Throughout history there have been clear categories set for women to fall in to either the virgin, the witch, or the whore, you can see this particularly in religious scripture, but the essence is still very much here today in our society. There’s very little room for anything in between or a variation. Men wanting women to be virgin like or to have not slept around means they see them as a possession not a person that, that woman is for their gratification and one else’s. A witch historically is any women who refuses to conform, this of course leaves the patriarch with a dilemma as more women may follow and then it messes up the control they have. A whore is what exactly? – a woman who has sex like a man, what hypocrisy.

These categories are then used by men to place women in to, to serve a purpose. It has also been designed to pit women off each other. The whole purpose is to keep women in their place.


“They didn’t burn witches they burnt women”


My Grandma would always say “Keep some money away, put aside in secret – because you never know”, this was said to the girls not the boys. The feeling of vulnerability has been passed down through generations because we all know that as women, we are more vulnerable especially when it comes to pregnancy or having children. We become far more reliant financially on a man often with less job opportunities or wage cuts when facing going back to work. Economically we are vulnerable due to inequalities and bias that leave us at a disadvantage. It gives the impression that us as women and the roles we play are lesser and seen as not as important. Weather that be as a mother or career woman.

What women are expected to do in the home as care givers, cleaners, cooks, childcare props up the family and society.

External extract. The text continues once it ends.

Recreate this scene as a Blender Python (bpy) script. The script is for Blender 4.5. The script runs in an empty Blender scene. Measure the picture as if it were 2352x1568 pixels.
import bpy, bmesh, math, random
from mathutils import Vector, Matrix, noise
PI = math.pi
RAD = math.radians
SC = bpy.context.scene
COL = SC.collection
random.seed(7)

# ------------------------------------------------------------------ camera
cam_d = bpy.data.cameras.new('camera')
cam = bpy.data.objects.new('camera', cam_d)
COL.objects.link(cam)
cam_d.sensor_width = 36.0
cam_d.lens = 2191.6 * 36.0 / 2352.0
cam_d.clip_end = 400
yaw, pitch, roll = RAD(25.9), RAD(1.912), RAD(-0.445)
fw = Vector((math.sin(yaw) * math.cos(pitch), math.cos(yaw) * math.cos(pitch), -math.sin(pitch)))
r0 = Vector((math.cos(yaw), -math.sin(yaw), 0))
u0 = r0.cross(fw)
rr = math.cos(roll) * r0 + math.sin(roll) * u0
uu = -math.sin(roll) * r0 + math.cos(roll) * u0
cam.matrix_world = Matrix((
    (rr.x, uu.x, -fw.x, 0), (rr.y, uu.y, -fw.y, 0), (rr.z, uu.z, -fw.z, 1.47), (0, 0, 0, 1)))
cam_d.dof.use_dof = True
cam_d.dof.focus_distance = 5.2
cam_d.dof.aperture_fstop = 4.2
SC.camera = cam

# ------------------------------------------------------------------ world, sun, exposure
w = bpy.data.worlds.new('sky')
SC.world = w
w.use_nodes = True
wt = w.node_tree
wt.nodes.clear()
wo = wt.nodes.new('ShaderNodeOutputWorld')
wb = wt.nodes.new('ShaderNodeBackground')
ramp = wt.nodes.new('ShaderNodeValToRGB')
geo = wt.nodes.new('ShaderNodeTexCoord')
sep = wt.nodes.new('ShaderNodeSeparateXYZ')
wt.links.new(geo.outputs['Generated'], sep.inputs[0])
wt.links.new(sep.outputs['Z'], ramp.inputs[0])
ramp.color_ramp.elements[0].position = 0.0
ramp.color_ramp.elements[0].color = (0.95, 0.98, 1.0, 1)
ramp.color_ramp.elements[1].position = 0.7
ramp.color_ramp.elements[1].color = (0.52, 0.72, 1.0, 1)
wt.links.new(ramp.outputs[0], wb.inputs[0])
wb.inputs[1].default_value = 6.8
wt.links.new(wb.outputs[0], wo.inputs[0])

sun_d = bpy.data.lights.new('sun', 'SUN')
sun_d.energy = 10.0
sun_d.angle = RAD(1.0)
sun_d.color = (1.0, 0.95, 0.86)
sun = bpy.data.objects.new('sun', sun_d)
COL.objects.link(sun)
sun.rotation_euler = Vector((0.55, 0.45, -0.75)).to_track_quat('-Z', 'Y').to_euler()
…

We are seen as natural care givers so that should be the role we assume. Yet women are still not respected within this role and as it is unpaid work, we are left with being financially unsecure and reliant on our husband or partners. It becomes something that is expected and rarely appreciated. I strongly believe that women should chose weather they have children or not, decide to go back to work or not but they shouldn’t be taken advantage of or be placed at a disadvantage whatever the choice they make. Again, we must ask ourselves who does it benefit from women being at such a disadvantage and being placed in such a bias and unsupported role.

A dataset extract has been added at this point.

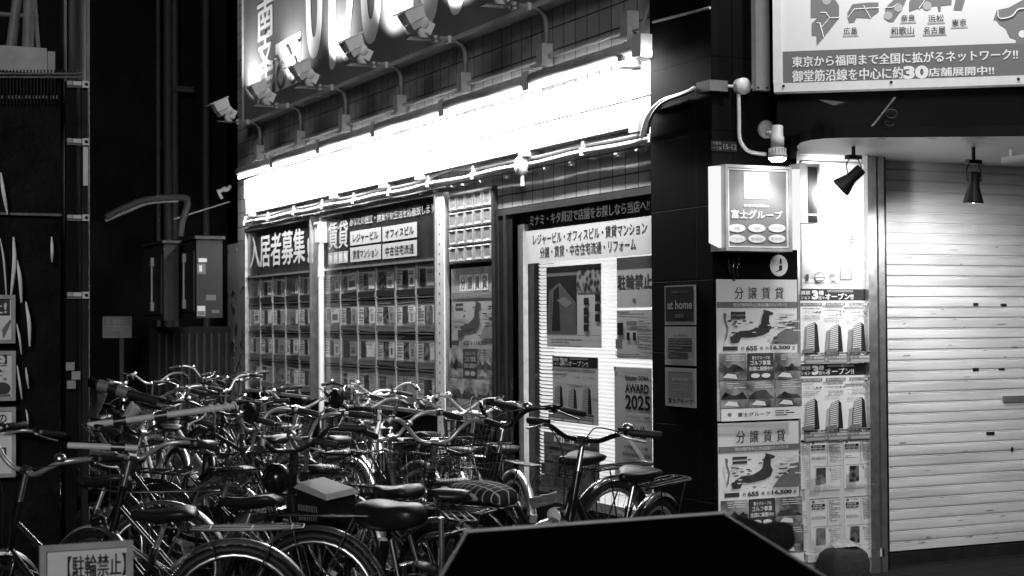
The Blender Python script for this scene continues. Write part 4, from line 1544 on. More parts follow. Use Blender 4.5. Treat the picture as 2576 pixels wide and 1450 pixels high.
# clutter under the big sign
mb = MB()
FP = lambda u, v, D=9.3: at_depth(u, v, D)
mb.tube([FP(2252, 245), FP(2200, 310), FP(2175, 338)], .006, STEEL)
mb.tube(spline([FP(2160, 336), FP(2168, 330), FP(2178, 334), FP(2170, 340), FP(2160, 338)]), .006, STEEL)
tag(mb.build('stay_rod'), 'thin steel stay rod slanting under the map sign', 'rod')
mb = MB()
mb.tube([FP(2242 + 14 * math.cos(t), 288 + 11 * math.sin(t), 9.2) for t in [k * math.pi / 8 for k in range(16)]], .007, DARK, 6, close=True)
mb.tube(spline([FP(2236, 300, 9.2), FP(2226, 312, 9.2), FP(2240, 318, 9.2), FP(2250, 312, 9.2)]), .004, DARK)
tag(mb.build('wire_coil'), 'small coil of pale wire under the map sign', 'wire')
mb = MB()
P = [FP(2060, 254, 9.35), FP(2082, 255, 9.35), FP(2126, 260, 9.3), FP(2096, 268, 9.2)]
mb.add(P + [p + np.array([0, 0, .006]) for p in P], [(0, 1, 2, 3), (7, 6, 5, 4), (0, 4, 5, 1), (1, 5, 6, 2), (2, 6, 7, 3), (3, 7, 4, 0)], DARK)
tag(mb.build('metal_bracket'), 'loose flat metal bracket in the dark under the map sign', 'bracket')
mb = MB()
Q2 = lambda u, v: F2.pt(*F2.loc(u, v, .04), .04)
mb.tube(spline([Q2(2004, 250), Q2(2008, 300), Q2(2000, 350), Q2(1994, 395)]), .02, DARK)
mb.tube(spline([Q2(2030, 300), Q2(2026, 330), Q2(2006, 352), Q2(2000, 395)]), .008, DARK)
tag(mb.build('dark_hose'), 'dark taped hose running down beside the reflector lamp', 'hose')

# grey cloth bag on the pavement below the board
bag = thing('cloth_bag', 'slumped dark grey cloth bag with a pale rag below the white poster board', 'bag', loc=(6.25, 8.1, GZ))
mb = MB()
c = Vector(F2.pt(*F2.loc(2122, 1440, .12), .12))
w, h = .15, .24
ring = []
prof = [(1.0, 0), (1.05, .06), (1.02, .14), (.9, .2), (.72, .235)]
vs = []
n = 20
for f, z in prof:
    for k in range(n):
        t = 2 * math.pi * k / n
        rr = f * (1 + .06 * math.sin(3 * t + z * 9))
        vs.append((c.x + w * rr * math.copysign(abs(math.cos(t)) ** .4, math.cos(t)), c.y + .1 * rr * math.copysign(abs(math.sin(t)) ** .4, math.sin(t)), GZ - .02 + z * .95 + (.012 * math.sin(2 * t) if z > .2 else 0)))
fs = [(i * n + j, i * n + (j + 1) % n, (i + 1) * n + (j + 1) % n, (i + 1) * n + j) for i in range(len(prof) - 1) for j in range(n)] + [tuple(range(n * (len(prof) - 1), n * len(prof)))]
mb.add(vs, fs, mat('grey_felt', .03, .9, var=.3, scale=40, bump=.3), True)
part(mb, 'body', bag)
mb = MB()
zt = GZ + .205
mb.add([(c.x - .1, c.y - .05, zt + .012), (c.x + .02, c.y - .07, zt + .015), (c.x + .12, c.y - .03, zt + .01), (c.x + .1, c.y + .06, zt + .02), (c.x, c.y + .03, zt + .07), (c.x - .06, c.y + .06, zt + .02)], [(0, 1, 4), (1, 2, 4), (2, 3, 4), (3, 5, 4), (5, 0, 4)], mat('pale_cloth', .4, .9, var=.3, scale=30), True)
part(mb, 'rag', bag)

# ------------------------------------------------------------------ dark neighbour at the end of the alley
nb = thing('neighbour_building', 'unlit dark building closing the alley behind the bicycles', 'building', loc=(1, 20.5, 0))
PB = Plane((0, 20.4, 0), (1, 0, 0))
mb = MB()
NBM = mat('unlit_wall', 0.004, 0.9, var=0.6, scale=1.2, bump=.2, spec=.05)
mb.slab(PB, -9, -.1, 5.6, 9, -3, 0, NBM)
part(mb, 'wall', nb)
mb = MB()
for u, r in ((420, .06), (437, .05), (515, .05), (395, .03)):
    s, z = PB.loc(u, 600)
    mb.tube([PB.pt(s, GZ, .08), PB.pt(s, 9, .08)], r, DARK)
mb.slab(PB, PB.loc(430, 0)[0], PB.loc(0, 210)[1], PB.loc(480, 0)[0], PB.loc(0, 205)[1] + .05, 0, .15, DARK)
part(mb, 'drain_pipe', nb)
mb = MB()
s0, s1 = PB.loc(330, 0)[0], PB.loc(580, 0)[0]
z1 = PB.loc(450, 822)[1]
mb.slab(PB, s0, -.08, s1 - .02, z1, .0, 1.0, SOOT)
for k in range(14):
    s = s0 + .1 + k * (s1 - s0) / 14
    mb.slab(PB, s, .1, s + .03, z1 - .08, 1.0, 1.02, DARK)
part(mb, 'low_wall', nb)
CAB = mat('cabinet_enamel', .022, .6, var=.12, scale=3, spec=.1)
for lab, (ua, ub, uc, vt, vb, yy) in (('left one of two meter cabinets in the dark alley', (362, 412, 450, 613, 806, 18.4)), ('right meter cabinet with stickers beside the graffiti sheet', (440, 494, 560, 602, 800, 17.9))):
    c = thing('meter_cabinet', lab, 'cabinet', 'meter cabinets in the alley')
    CP = Plane((0, yy, 0), (1, 0, 0))
    x0, zt = CP.loc(ub, vt)
    x1, zb = CP.loc(uc, vb)
    ang = CYAW + math.atan((ua - 1288) / CF)
    y2 = x0 / math.tan(ang)
    mb = MB()
    mb.box(((x0 + x1) / 2, (yy + y2) / 2, (zt + zb) / 2), (x1 - x0, y2 - yy, zt - zb), CAB)
    mb.box(((x0 + x1) / 2, (yy + y2) / 2, zt + .02), (x1 - x0 + .05, y2 - yy + .06, .035), DARK)
    o = mb.build('body', c)
    mb = MB()
    mb.box((x0 - .012, (yy + y2) / 2, (zt + zb) / 2 - .03), (.02, y2 - yy - .1, zt - zb - .2), DARK)
    o = mb.build('door', c)
    mb = MB()
    yh = yy + (y2 - yy) * .42
    mb.tube([(x0 - .04, yh, zt - .2), (x0 - .04, yh, zb + .16)], .012, LGREY, 6)
    for z in (zt - .2, zb + .16):
        mb.box((x0 - .03, yh, z), (.05, .05, .1), LGREY)
    mb.build('latch_bar', c)
    if ua > 400:
        for G in (((499, 650, 520, 660, PAPERG, .004),), ((496, 664, 517, 690, INKD, .004), (501, 668, 508, 684, PAPERG, .006)), ((518, 742, 543, 756, INKD, .004),), ((496, 770, 516, 795, PAPERG, .004), (497, 783, 515, 794, INKD, .006)), ((532, 780, 552, 788, INKD, .004),)):
            mb = MB()
            for (a, b2, c_, d, m, o) in G:
                mb.quad(CP, *CP.rect(a, b2, c_, d), o, m)
            mb.build('sticker', c)
# pipes and cables of the alley
AP = Plane((0, 19.2, 0), (1, 0, 0))
a_ = lambda u, v, o=0: AP.pt(*AP.loc(u, v), o)
mb = MB()
mb.tube(spline([a_(265, 548), a_(320, 520), a_(372, 503), a_(460, 498), a_(470, 507), a_(470, 522), a_(458, 560), a_(453, 595)]), .042, mat('lagging', .03, .8, var=.3, spec=.1), 10)
mb.tube(spline([a_(265, 556), a_(330, 528), a_(378, 511), a_(448, 506)]), .02, MID)
tag(mb.build('bent_duct'), 'pale lagged pipe bending down to the meter cabinets', 'pipe')
mb = MB()
mb.tube([a_(437, 552), a_(578, 508)], .008, MID)
tag(mb.build('slack_cable'), 'thin grey cable crossing the alley above the meter cabinets', 'cable')
mb = MB()
wp = Plane((0, 19.3, 0), (1, 0, 0))
b_ = lambda u, v: wp.pt(*wp.loc(u, v), 0)
mb.tube(spline([b_(580, 468), b_(572, 476), b_(564, 474), b_(556, 482), b_(549, 480), b_(552, 488), b_(558, 500)]), .022, PAPERG, 6)
mb.tube(spline([b_(578, 474), b_(568, 480), b_(560, 477), b_(553, 484)]), .02, LGREY, 6)
mb.tube([b_(549, 479), b_(557, 500)], .016, PAPERG, 6)
tag(mb.build('twisted_bracket'), 'pale twisted metal bracket on the dark wall left of the strip lamps', 'bracket')
mb = MB()
q = PB.rect(258, 797, 331, 850, 1.2)
printed(mb, PB, q, 1.2, [('r', .04, .05, .96, .4, INK), ('t', .1, .1, .9, .36, '駐車禁止', INKD, .03)] + fine_lines(.05, .5, .6, .95, 4, INK), mat('dim_board', .06, .6), .01)
mb.slab(PB, q[0] + .2, GZ, q[0] + .25, q[3], 1.17, 1.198, DARK)
tag(mb.build('alley_notice'), 'dim landscape notice board standing in the alley', 'sign')

# ------------------------------------------------------------------ fence and clutter at the left edge
LF = Plane((0, 8.6, 0), (1, 0, 0))
l_ = lambda u, v, o=0: LF.pt(*LF.loc(u, v, o), o)
fn = thing('site_fence', 'dark site fence with a clamped corner post at the left edge', 'fence', loc=l_(100, 1500))
mb = MB()
s0, s1 = LF.loc(-300, 700)[0], LF.loc(152, 700)[0]
mb.slab(LF, s0, GZ, s1, LF.loc(100, 190)[1], -.06, 0, mat('dark_tarp', .006, .4, var=.5, scale=4, bump=.5, spec=.2))
part(mb, 'panel', fn)
mb = MB()
sa, sb = LF.loc(205, 700)[0], LF.loc(219, 700)[0]
mb.slab(LF, sa, GZ, sb, LF.loc(0, 195)[1], -.03, .02, DARK)
sc_, sd2 = LF.loc(165, 0)[0], LF.loc(192, 0)[0]
mb.slab(LF, sc_, GZ, sd2, LF.loc(0, 195)[1], -.03, .01, SOOT)
part(mb, 'corner_post', fn)
mb = MB()
for v0, v1 in ((206, 223), (350, 367), (541, 557), (735, 752)):
    mb = MB()
    z1, z0 = LF.loc(200, v0)[1], LF.loc(200, v1)[1]
    mb.slab(LF, LF.loc(204, 0)[0], z0, LF.loc(220, 0)[0], z1, .02, .045, WHITEP)
    mb.slab(LF, LF.loc(167, 0)[0], z0 + .012, LF.loc(180, 0)[0], z1 - .002, .01, .03, LGREY)
    mb.slab(LF, LF.loc(181.5, 0)[0], z0 + .012, LF.loc(202, 0)[0], z1 - .003, .01, .03, WHITEP)
    mb.slab(LF, LF.loc(167, 0)[0], z0, LF.loc(202, 0)[0], z0 + .009, .01, .025, MID)
    mb.lathe(LF.pt(LF.loc(213, 0)[0], (z0 + z1) / 2, .045), (0, -1, 0), [(.009, 0), (.008, .006), (0, .007)], DARK, 8)
    part(mb, 'clamp', fn)
mb = MB()
mb.slab(LF, LF.loc(207, 0)[0], LF.loc(210, 468)[1], LF.loc(219, 0)[0], LF.loc(210, 369)[1], .02, .024, WHITEP)
part(mb, 'reflective_tape', fn)
mb = MB()
for v in (183, 192):
    mb.tube([l_(-300, v + 2, .02), l_(205, v + 3, .02)], .006, MID, 6)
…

“The truth is, a man can chose to objectify a women whether she’s wearing a bikini or a burqa. We don’t stop lust by covering up the female form; we stop lust by teaching men to treat women as human beings worthy of respect.”- Rachel Held Evans


For centuries men have seen women as something for them to possess. So much of how we are expected to look is to get the attention of men and men have become entitled to feel they can glare, heckle, catcall, grope or even worse to women if they feel.


In March 2021 research found that 97% of women in the UK have been sexually assaulted. That’s astonishing. What’s more shocking is that not many men what to address this issue with such a high percent of women being harassed or assaulted it means there must be a pretty high number of men doing the harassing and assaulting. 97% of women can’t be being harassed by only a few men statistically that doesn’t make sense. If you ask most women, they will all have had a story or a few where they have been on a train or at a bar and someone has brushed too close or felt them up. We have all been catcalled down the street or by men passing by in cars or van, felt the unwanted stare of a man in public. On three occasions in my life aged 17, 22, 26 I had men try and take pictures of me whilst on the train. I have been flashed on a train. I have on so many occasions had men glare, squeeze my bum, pester me, the list goes on. If you say you don’t want this attention then your either frigid, a prick tease, or you should be grateful for the attention. There are very few women who find any of this flattering or ok. It confirms that we are seen as something for men to use for their entertainment. 64% of schoolgirls are sexually harassed while in school by boys. From a very young age boys are taught by their elders that this is acceptable. It is well overdue that we tackle this horrific view on girls and women.


We can empower women and girls from young and I absolutely suggest this done so that girls learn to never just accept this behaviour, but we shouldn’t be responsible at such a vulnerable age or ever to have to do this it is Men that need to take responsibility and call this out wherever they see it.

To be honest if you don’t then you become complicit in this behaviour and therefore part of the problem. 


What would it be like to feel free, to walk alone and not in fear, not to have to look over your shoulder to see if your being followed, or walk down that dark road, always cover your drink when out, not to have to worry about my daughter being sexually harassed while she should be learning, to be able not to be catcalled or shouted at or touched when you really don’t want it?


Whilst women are seen as objects, we remain seen as lesser than men. That is a dangerous stance for women. It means no respect, it means no equality it means when you report crime it won’t be taken seriously, it means even what we are good at gets weaponised because we are seen as not as important to our male colleagues, partners, siblings, peers. As much as women have been feed the narrative that they must endure men have had it ingrained that they are entitled to behave how they like. With all the statistics we are aware of we must question why the government are so reluctant to make misogyny a hate crime and why they are not prepared to make a stand for all women and girls.


We still live in a man’s world but it’s time to change that.